Oxbo and Ploeger have already collaborated informally for nearly 20 years and continued to be independently healthy firms, according to Oxbo president Gary Stich. This new partnership positions both of our companies for a brighter future, he stated, that by working together they can accomplish things that they just could not do as individual companies. Stich gave as an example, that this way it could sell more Oxbo olive harvesters in Europe, and more easily offer Ploeger potato and fine bean harvesters in North America. The overarching reason for the merger seems to be a role in emerging markets such as Brazil, China and Eastern Europe.

Both companies will continue to conduct operations using their current names and brands. In new international markets, however, they will do business as the Ploeger Oxbo Group.

Lynden’s Korvan

Oxbo International, with roots dating back to the 1950s, manufactures a wide range of specialty agricultural equipment. Its line includes equipment that harvest processing and fresh market vegetables, berries, citrus, coffee, grapes, olives, and seed corn. Oxbo supplies equipment to customers in more than 28 countries.

Ploeger prides itself with a line of equipment that aims for optimum harvest yields, low operating costs and reliability in all weathers. Its harvesting machinery line includes equipment for peas and thick beans, spinach and other leaf vegetables, potatoes and other tubers, carrots and cabbages.

The new company is owned by five groups: Ploeger and Oxbo executives, VDL (an Eindhoven-based manufacturer specializing in buses, founded in 1953 by Pieter van der Leede), and two Dutch investment firms, Van Lanschot Participaties and Synergia. Ploeger Oxbo will be managed by a four-member board of directors: Gary Stich and Andy Talbott, vice president of sales at Oxbo, Ad Ploeger and Ploeger’s technical director Cees Van Beek.

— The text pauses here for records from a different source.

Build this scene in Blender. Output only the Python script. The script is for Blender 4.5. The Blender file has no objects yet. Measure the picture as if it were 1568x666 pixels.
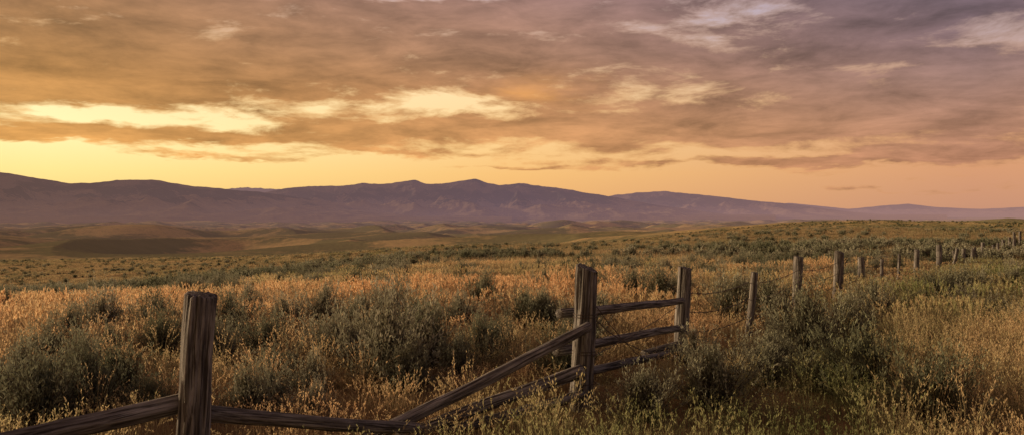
import bpy, math, numpy as np
from mathutils import Vector, Matrix
rng=np.random.default_rng(7)
F=1220.0; HY=328.0; CX=784.0; CH=2.03
scene=bpy.context.scene
scene.view_settings.view_transform='Standard'; scene.view_settings.look='None'; scene.view_settings.exposure=0
def lin(c):
    o=[]
    for v in c:
        v/=255.0
        o.append(v/12.92 if v<=0.04045 else ((v+0.055)/1.055)**2.4)
    return tuple(o)+(1.0,)
# ---------- numpy noise ----------
_p=np.random.default_rng(3).permutation(512)
_ga=np.random.default_rng(5).uniform(0,2*np.pi,512)
def perlin(x,y,seed=0):
    x=np.asarray(x,float)+seed*17.37; y=np.asarray(y,float)+seed*9.71
    xi=np.floor(x).astype(int); yi=np.floor(y).astype(int); xf=x-xi; yf=y-yi
    def g(ix,iy,dx,dy):
        h=_ga[_p[(_p[ix&511]+iy)&511]]
        return np.cos(h)*dx+np.sin(h)*dy
    u=xf**3*(xf*(xf*6-15)+10); v=yf**3*(yf*(yf*6-15)+10)
    a=g(xi,yi,xf,yf); b=g(xi+1,yi,xf-1,yf); c=g(xi,yi+1,xf,yf-1); d=g(xi+1,yi+1,xf-1,yf-1)
    return ((a+(b-a)*u)+((c+(d-c)*u)-(a+(b-a)*u))*v)*1.5
def fbm(x,y,o=4,seed=0,rough=0.5):
    s=0;a=1;t=0
    for i in range(o):
        s=s+a*perlin(x*2**i,y*2**i,seed+i); t+=a; a*=rough
    return s/t
def ridged(x,y,o=4,seed=0):
    s=0;a=1;t=0
    for i in range(o):
        s=s+a*(1-np.abs(perlin(x*2**i,y*2**i,seed+i))*2); t+=a; a*=0.5
    return s/t
# ---------- terrain height ----------
RK=np.array([1,15,30,60,100,200,400,800,1500,3000,6000,14000.])
LK=np.log(RK)
L_=[0,0,-.8,-3.2,-6,-12.5,-20,-30,-42,-60,-72,-76]
C_=[0,0,-.3,-1.3,-2.8,-6.5,-15,-28,-42,-60,-72,-76]
R_=[0,0,-.2,-.7,-1.2,-2,-4,-13,-28,-52,-70,-76]
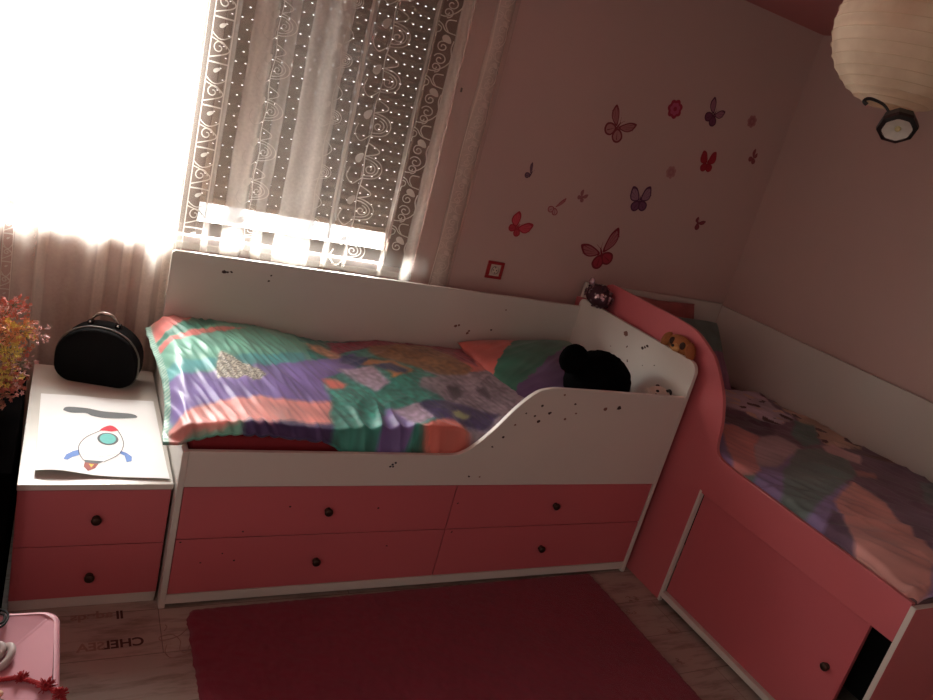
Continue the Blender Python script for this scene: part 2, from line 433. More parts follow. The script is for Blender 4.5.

Oxbo’s Lynden plant was founded in 1985 by Dan Korthuis and Will Vanderhage, hence the firm’s original name Korvan. It started building raspberry harvesters and diversified into coffee and blueberry harvesting equipment in 1992 and later into harvesters for grapes and raisins, and for oranges and olives. Korvan supplied customers in 15 countries by the time it sold out to Oxbo in 2004.